Sanctionable conduct despite a finding that the matter was not frivolous
Here, aside from imposing CR 11 sanctions based on its reversed determination of frivolousness, the trial court imposed CR 11 sanctions because Gordon and his counsel made repeated false statements with respect to their lack of knowledge of who sent the offending text messages to Gordon. These false statements occurred in the original complaint, the amended complaint, the motion for class certification, the original discovery responses, one of Gordon’s declarations, and a declaration from Gordon’s counsel after the allegations of claim manufacturing were made. Gordon’s counsel hid the relationship between Gordon and the Cameron brothers to prevent Robinhood from learning that the class action claim was manufactured…

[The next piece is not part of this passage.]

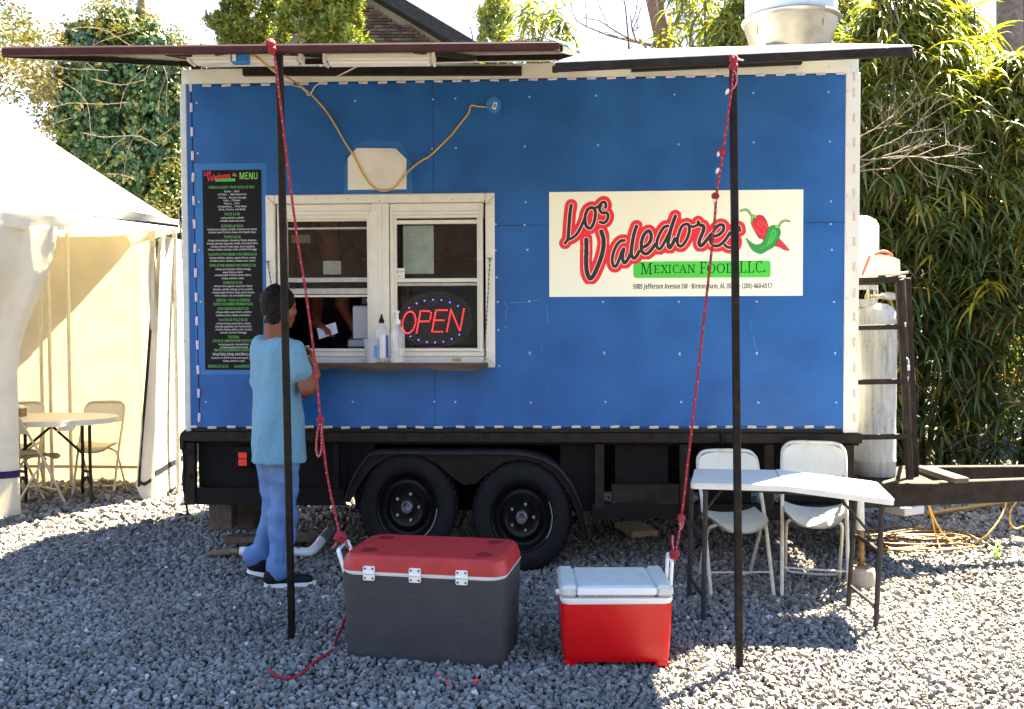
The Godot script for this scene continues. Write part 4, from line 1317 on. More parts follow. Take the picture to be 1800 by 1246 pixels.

Our rules of professional conduct prohibit a lawyer from knowingly making a false statement of fact to a tribunal. RPC 3.3(a)(1). Filing a document in violation of the rules is a filing for an improper purpose for which CR 11 sanctions may be imposed. Watness, 11 Wn. App. 2d at 740. Here, attorneys Brian Cameron and Kirk Miller repeatedly made knowingly false statements in pleadings, including when they alleged in the original complaint that Gordon did not consent, affirmatively or otherwise, to receive the text message from Robinhood or its existing users. As noted earlier, although Gordon did not give Robinhood consent, he did give John Cameron, Robinhood’s existing user, consent to send him the text.
Remand
Had we found Gordon’s claim to be frivolous, we might have allowed this amount to stand. But because the trial court’s CR 11 sanctions were partly tied to its reversed frivolous determination, we remand for the trial court to determine what amount of sanctions actually are necessary to deter Gordon’s and his legal counsels’ claim manufacturing practices. See Biggs, 124 Wn.2d at 197-98 (noting that one purpose of CR 11 sanctions is to deter baseless filings). In making its determination, the trial court should consider the financial resources of the sanctioned individuals and firms. Although we do not disturb the trial court’s finding that “substantial sanctions” are necessary, “substantial” is a relative term. Small ships do not need large rudders to tum around.
Reuters had covered the federal court remand of the class action
The name plaintiff in the class action was bar owner Isaac Gordon who alleged that he received two unsolicited texts in which unknown senders invited him to establish a Robinhood account via the refer-a-friend program. When Robinhood’s lawyers at Davis Wright Tremaine conducted reverse searches on the phone numbers from which Gordon received the messages, they discovered that the senders had close ties to one of the lawyers who filed the class action, Brian Cameron of Cameron Sutherland. One of the texts to Gordon was from Brian Cameron’s brother, John Cameron. The other was from a friend of Brian Cameron’s son.
It gets weirder. The name plaintiff, Gordon, was a friend of the Camerons. Brian Cameron, the plaintiffs’ lawyer, frequented Gordon’s wine bar until Gordon sold the business in 2019. Gordon also regularly played Dungeons & Dragons with Brian and John. In fact, Gordon was part of a group text chain with the Camerons that predated the text in which John invited the bar owner to set up a Robinhood account. Gordon was also a plaintiff in other consumer suits filed by Brian Cameron.